Just idly pondering numbers: 12 players per team, 30 teams in the league, assuming every team has both a starter and a backup center, that’s 5 teams worth of centers.
EDIT: A couple thoughts came to mind: When facing a center team, I guess just foul them every possession? Centers can’t shoot free throws for shit so that would be almost as good as a steal. Though I think you get ejected after 4 or 5 fouls so you couldn’t intentionally foul every possession. You could, however, aggressively try to steal nonstop all game, and then when you did get called, too bad, so sad, good luck shooting!
Also, the hockey version, where teams are divided by point scorers. My money’s on the lowest scoring division because they’d be the only teams with goalies.
To be fair, there are probably at least a couple of non-centers who would end up in that super-tall division. The Bucks’ Giannis Antetokounmpo is listed at 6’11", and is also listed as playing power forward.
If I Google ‘Who is the starting center for the Milwaukee Bucks?’ Google says Giannis Antetokounmpo.
Regardless of the official position designations, it all comes down to who is your team’s ‘big man’ and who backs him up. Those two guys are moving to the tallest division.
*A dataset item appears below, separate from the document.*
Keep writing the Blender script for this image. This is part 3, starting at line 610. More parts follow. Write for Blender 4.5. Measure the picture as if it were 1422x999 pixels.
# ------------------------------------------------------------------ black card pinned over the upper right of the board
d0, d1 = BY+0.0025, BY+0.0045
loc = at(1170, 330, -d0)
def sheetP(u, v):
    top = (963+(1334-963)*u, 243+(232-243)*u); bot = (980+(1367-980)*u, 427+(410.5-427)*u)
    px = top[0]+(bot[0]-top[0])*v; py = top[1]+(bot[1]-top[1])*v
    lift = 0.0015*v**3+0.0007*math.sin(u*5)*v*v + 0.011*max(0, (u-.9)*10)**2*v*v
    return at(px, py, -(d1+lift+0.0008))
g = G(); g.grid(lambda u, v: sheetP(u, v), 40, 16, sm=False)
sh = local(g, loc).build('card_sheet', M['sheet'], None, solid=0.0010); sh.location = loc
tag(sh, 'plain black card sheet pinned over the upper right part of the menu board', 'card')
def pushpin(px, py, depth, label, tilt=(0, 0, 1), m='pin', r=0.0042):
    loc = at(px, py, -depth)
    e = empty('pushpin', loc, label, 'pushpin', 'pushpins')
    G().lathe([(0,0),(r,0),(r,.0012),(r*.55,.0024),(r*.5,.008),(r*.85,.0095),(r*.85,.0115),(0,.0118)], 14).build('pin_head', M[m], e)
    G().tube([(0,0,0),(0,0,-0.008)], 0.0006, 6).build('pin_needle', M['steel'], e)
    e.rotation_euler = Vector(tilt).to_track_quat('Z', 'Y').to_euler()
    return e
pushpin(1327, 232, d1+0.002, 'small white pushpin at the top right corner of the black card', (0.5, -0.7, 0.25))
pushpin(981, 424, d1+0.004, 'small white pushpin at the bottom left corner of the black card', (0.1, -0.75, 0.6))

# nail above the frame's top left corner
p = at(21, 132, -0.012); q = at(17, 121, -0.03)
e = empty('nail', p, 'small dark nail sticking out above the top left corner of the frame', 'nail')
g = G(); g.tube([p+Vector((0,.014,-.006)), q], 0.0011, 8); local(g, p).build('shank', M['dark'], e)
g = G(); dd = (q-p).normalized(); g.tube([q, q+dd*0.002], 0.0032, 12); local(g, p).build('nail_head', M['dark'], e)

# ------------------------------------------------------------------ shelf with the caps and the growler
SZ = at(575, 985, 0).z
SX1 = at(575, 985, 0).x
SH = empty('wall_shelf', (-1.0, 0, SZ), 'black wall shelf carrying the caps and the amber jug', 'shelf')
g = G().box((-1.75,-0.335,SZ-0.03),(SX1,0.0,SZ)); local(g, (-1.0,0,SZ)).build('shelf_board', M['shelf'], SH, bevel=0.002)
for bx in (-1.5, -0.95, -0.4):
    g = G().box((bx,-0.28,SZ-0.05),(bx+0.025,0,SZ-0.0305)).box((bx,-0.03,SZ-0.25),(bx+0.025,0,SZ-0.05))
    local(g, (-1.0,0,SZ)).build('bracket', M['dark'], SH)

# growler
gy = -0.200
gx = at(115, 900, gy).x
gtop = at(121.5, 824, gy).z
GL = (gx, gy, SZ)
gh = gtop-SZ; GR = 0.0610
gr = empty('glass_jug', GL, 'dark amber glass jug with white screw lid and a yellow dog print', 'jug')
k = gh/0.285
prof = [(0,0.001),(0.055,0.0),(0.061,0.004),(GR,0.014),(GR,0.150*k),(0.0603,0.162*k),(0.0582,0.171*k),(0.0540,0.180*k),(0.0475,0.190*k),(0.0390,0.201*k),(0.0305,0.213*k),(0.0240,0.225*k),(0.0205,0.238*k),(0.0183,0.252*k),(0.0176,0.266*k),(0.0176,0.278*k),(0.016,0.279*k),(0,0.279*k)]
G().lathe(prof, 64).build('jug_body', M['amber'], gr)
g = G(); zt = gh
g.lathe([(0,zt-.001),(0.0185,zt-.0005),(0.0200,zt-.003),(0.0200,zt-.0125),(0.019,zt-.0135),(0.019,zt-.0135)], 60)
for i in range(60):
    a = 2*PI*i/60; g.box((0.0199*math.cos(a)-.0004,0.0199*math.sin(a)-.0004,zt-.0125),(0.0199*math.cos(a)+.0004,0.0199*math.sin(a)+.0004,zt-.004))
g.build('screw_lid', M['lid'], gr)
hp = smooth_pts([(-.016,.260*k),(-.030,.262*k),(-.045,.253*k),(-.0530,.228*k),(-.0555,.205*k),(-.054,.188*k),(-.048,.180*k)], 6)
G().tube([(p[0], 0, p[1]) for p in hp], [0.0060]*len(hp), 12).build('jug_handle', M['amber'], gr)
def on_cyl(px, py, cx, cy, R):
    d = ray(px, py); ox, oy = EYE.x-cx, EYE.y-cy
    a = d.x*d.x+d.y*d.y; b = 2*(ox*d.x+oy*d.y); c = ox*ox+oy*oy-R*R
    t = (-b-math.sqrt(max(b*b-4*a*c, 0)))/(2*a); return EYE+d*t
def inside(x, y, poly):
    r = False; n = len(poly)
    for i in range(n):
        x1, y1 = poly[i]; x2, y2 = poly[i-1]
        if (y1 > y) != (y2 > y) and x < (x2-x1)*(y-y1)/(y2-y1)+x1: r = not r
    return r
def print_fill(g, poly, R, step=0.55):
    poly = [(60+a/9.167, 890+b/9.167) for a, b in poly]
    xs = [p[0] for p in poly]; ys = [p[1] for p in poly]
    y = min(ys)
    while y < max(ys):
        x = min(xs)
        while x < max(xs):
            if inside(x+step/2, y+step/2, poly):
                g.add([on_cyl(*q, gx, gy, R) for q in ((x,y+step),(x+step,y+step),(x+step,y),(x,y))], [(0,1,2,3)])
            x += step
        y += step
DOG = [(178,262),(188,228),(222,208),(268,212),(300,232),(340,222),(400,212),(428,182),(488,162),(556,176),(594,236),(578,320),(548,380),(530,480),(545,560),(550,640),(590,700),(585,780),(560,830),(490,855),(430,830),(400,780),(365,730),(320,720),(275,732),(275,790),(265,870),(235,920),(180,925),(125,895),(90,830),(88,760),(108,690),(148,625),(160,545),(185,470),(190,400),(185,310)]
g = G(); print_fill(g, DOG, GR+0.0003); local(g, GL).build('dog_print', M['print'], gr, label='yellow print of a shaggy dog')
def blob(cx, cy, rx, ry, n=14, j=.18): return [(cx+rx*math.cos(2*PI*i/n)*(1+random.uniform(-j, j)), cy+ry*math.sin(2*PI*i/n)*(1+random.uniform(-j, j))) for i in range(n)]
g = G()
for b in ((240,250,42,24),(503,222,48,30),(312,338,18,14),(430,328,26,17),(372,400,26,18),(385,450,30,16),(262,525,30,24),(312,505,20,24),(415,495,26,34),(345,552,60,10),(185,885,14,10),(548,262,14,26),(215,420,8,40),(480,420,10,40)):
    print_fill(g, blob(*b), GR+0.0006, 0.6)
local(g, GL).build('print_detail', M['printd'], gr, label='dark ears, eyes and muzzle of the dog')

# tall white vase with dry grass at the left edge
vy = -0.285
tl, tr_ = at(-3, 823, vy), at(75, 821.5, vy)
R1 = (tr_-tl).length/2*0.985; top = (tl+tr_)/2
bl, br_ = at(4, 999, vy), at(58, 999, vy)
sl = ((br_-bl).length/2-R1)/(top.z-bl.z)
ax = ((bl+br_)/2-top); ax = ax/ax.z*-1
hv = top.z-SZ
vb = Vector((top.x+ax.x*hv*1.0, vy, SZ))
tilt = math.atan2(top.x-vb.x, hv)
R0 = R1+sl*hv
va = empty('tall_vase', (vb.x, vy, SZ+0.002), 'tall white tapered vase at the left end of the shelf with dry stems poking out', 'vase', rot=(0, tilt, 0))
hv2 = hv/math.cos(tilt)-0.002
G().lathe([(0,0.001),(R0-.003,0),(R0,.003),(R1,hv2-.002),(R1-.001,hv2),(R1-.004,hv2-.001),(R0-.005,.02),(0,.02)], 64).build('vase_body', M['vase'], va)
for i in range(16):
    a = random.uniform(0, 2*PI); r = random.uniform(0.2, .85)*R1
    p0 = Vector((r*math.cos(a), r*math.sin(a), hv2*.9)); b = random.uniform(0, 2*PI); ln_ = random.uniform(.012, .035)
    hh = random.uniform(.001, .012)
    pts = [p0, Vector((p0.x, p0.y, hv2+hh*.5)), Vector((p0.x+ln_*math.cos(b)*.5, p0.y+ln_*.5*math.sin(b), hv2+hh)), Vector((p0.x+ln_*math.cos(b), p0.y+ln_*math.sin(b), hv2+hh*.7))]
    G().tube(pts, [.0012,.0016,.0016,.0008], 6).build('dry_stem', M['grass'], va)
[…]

Sixth foul and you’re out. The problem with this theory, though, is that it obviously won’t work.
Centers tend to be much worse foul shooters than other positions, but they are still good enough that this strategy will murder you. The average NBA center shoots about .710 from the charity stripe. Handing people a .710 shot is a recipe for losing every game by forty points.
Shaq was famous for being bad at free throws and even he shot .527, which was 1. bad by comparison to the league average, and 2. below his normal shooting percentage, but “Hack A Shaq” still didn’t work, because cutting Shaq to .527 from his usual .582 (the 10th highest of all time) wasn’t worth piling up so many fouls you were running out of guys late in the game.
Good info, thanks. That surprises me that even the bad shooters are that good. If you had asked me to guess Shaq’s free throw percentage I would have guessed high 30s.
Yeah okay, so the ‘aggressively steal all game’ game plan wouldn’t work so hot.
Wilt Chamberlain is another big man who, despite being athletic and a generally all-around amazing athlete, was terrible at free throws, to the point that, when he was in college, he toyed with shooting them as slam dunks, as he was capable of leaping to the basket from the free throw line from a standing start. However, it appears that he only did this once in a game (a public scrimmage, at that), and the tactic was eventually banned anyway.
But, even Wilt had a .511 free throw success rate, compared to his .540 field goal rate. (Early in his career, he also regularly averaged a dozen or more free throw attempts per game, as teams were clearly trying the ur-Hack-a-Shaq approach.)